Kata dia, dalam kondisi yang begitu memprihatinkan ini, kami bangsa Papua sangat membutuhkan dukungan dan desakann oleh solidaritas Internasional untuk membantu menyuarakan status darurat yang di alami bangsa Papua saat ini.
Untuk itu, menyikapi aksi solidaritas Internasional Timor Leste terhadap Konflik bersenjata yang terjadi di Papua, maka KNPB sebagai media rakyat bangsa Papua mewakili para korban konflik bersenjata antara TPNPB dan TNI dengan ini menyatakan sikap sebagai berikut :
Rakyat Bangsa Papua mendukung kegiatan konferensi pers yang akan diselenggarakan oleh mahasiswa Timor Leste pada tanggal 26 Mei 2025 di depan kampus UNTL (Universitas Nasional Timor Leste) tentang Konflik bersenjata yang berlangsung di West Papua dan berdampak pada warga sipil.
Rakyat Bangsa Papua mengapresiasi dan mendukung penuh Solidaritas Internasional di Timor Leste yang tergabung dalam berbagai organisasi seperti KEP/MRS (Klibur Estudante Progresif, Movimentu Resistesia Sosial) Yayasan HAK,TRABATILAN, ASEMA. Komite Esperasa, OAN, FHTL (frosa Humanista Timor Leste), Rosas Medan yang terus menyuarakan konflik bersenjata di Papua Barat dan juga mendukung penuh hak penentuan nasib sendiri bangsa Papua.
"Rakyat bangsa Papua memberi mandat penuh kepada tuan Harry Kossay dan Solidaritas timor Leste untuk menjalin hubungan diplomatik dengan pemerintah negara Timor Leste tentang masa depan bangsa Papua.
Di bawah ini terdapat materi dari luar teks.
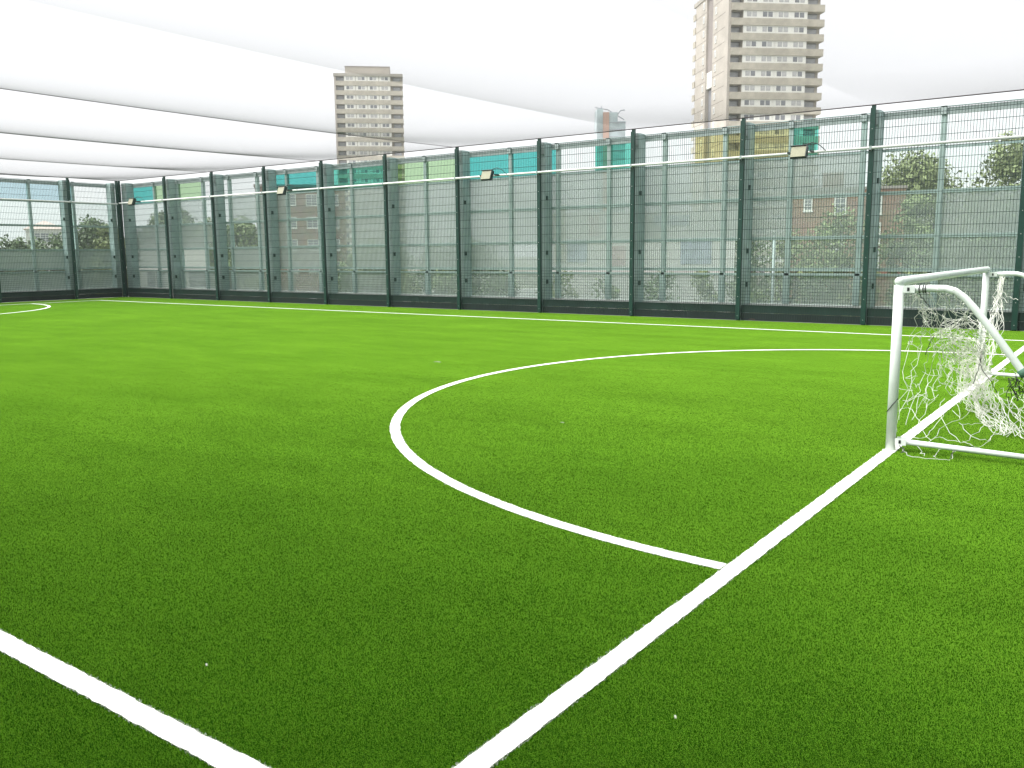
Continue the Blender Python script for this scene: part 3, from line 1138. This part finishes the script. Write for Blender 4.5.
TA = math.atan2(lx.y, lx.x) + .12
cB = axis_pt(721.5, 165)
tower('large beige concrete tower block rising above the right half of the fence, its flank visible', cB, TA, 21, 49.3, 3, W=17.9, D=19)
vA = at_d(333.6, 73, 262)
cA = Vector((vA.x, vA.y, 0))
tower('smaller, more distant concrete tower block seen through the overhead net', cA, TA, 21, vA.z - .75, 5, W=19.1)


# ------------------------------------------------------------------ houses and other buildings
def face_root(name, px0, px1, dist, label, cat, zb=ZG):
    """building whose front runs between picture columns px0 and px1 at a given distance; local x along the front, y away"""
    p0 = at_d(px0, 250, dist)
    p1 = at_d(px1, 250, dist)
    d = Vector((p1.x - p0.x, p1.y - p0.y, 0))
    root = empty(name, (p0.x, p0.y, zb), math.atan2(d.y, d.x))
    tag(root, label, cat)
    return root, d.length


def sash(w, h):
    b = MB()
    b.box(-w / 2 - .07, w / 2 + .07, -.03, .03, -.07, h + .07, M['win_white'])
    for i in range(2):
        for j in range(4):
            x0 = -w / 2 + i * w / 2 + .02
            z0 = j * h / 4 + .02
            b.box(x0, x0 + w / 2 - .04, -.036, -.029, z0, z0 + h / 4 - .05, M['glass_d'])
    b.box(-w / 2 - .12, w / 2 + .12, -.10, .0, -.16, -.072, M['win_white'])
    return b.mesh('window')


root, Wd = face_root('brick_house', 784, 903, 68, 'red brown brick house with white sash windows behind the screen', 'house')
zt = at_d(845, 190, 68).z - ZG
b = MB()
b.box(0, Wd, 0, 8, 0, zt)
b.build('wall', M['brick'], root)
b = MB()
b.box(-.08, Wd + .08, -.1, 8.1, zt + .002, zt + .18)
b.build('parapet', M['lead'], root)
s1 = sash(.66, 1.35)
s2 = sash(.45, .95)
for px, py, s in ((807, 210, s2), (839.5, 213, s1), (874.5, 213, s1), (838, 243, s1), (874.5, 243, s1), (836.5, 268, s1), (874.5, 268, s1)):
    t = (px - 784) / (903 - 784) * Wd
    put(s, 'window', root, (t, -.002, at_d(px, py, 68).z - ZG))
b = MB()
b.box(Wd * .3, Wd * .3 + 1.5, 3.4, 4.3, zt + .181, zt + 1.5)
b.build('chimney', M['brick'], root)

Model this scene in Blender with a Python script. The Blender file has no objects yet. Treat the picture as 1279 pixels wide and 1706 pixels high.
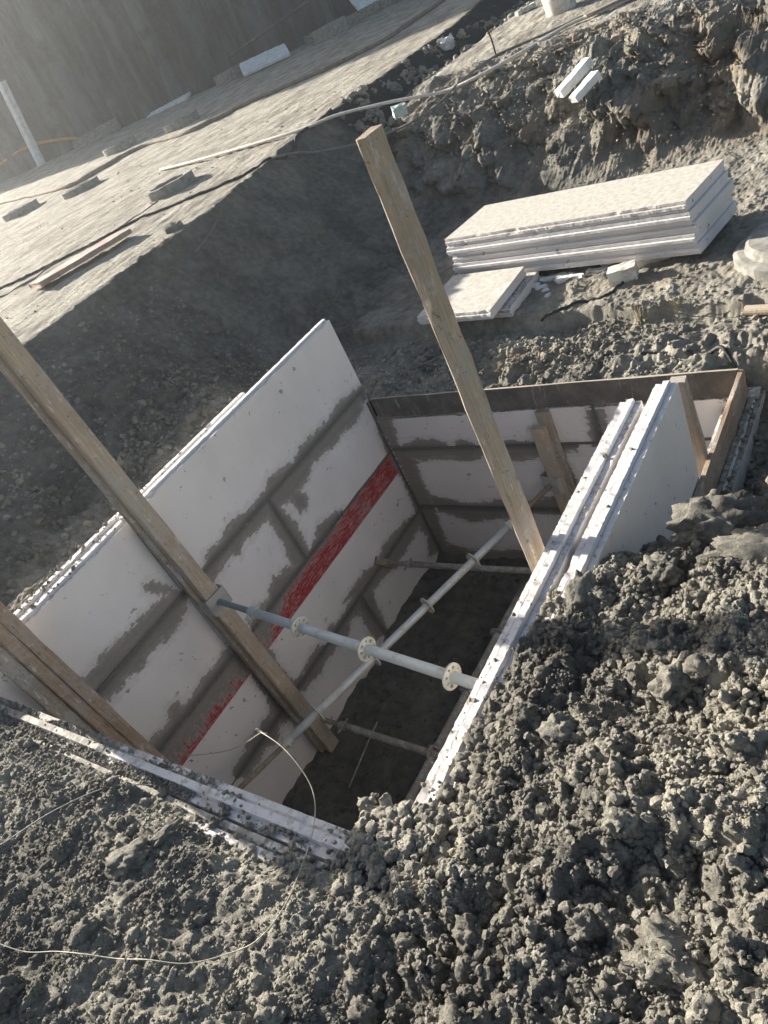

Rakyat Bangsa Papua menyerukan solidaritas tanpa batas kepada masyarakat dan solidaritas Internasional di berbagai belahan dunia untuk menyuarakan status darurat dalam konflik bersenjata di Papua karena telah banyak memakan korban jiwa dikalangan masyarakat sipil. Rakyat Bangsa Papua menyerukan kepada solidaritas Internasional untuk mendesak dewan keamanan PBB untuk menanggapi konflik bersenjata di Papua Barat,"tandasnya.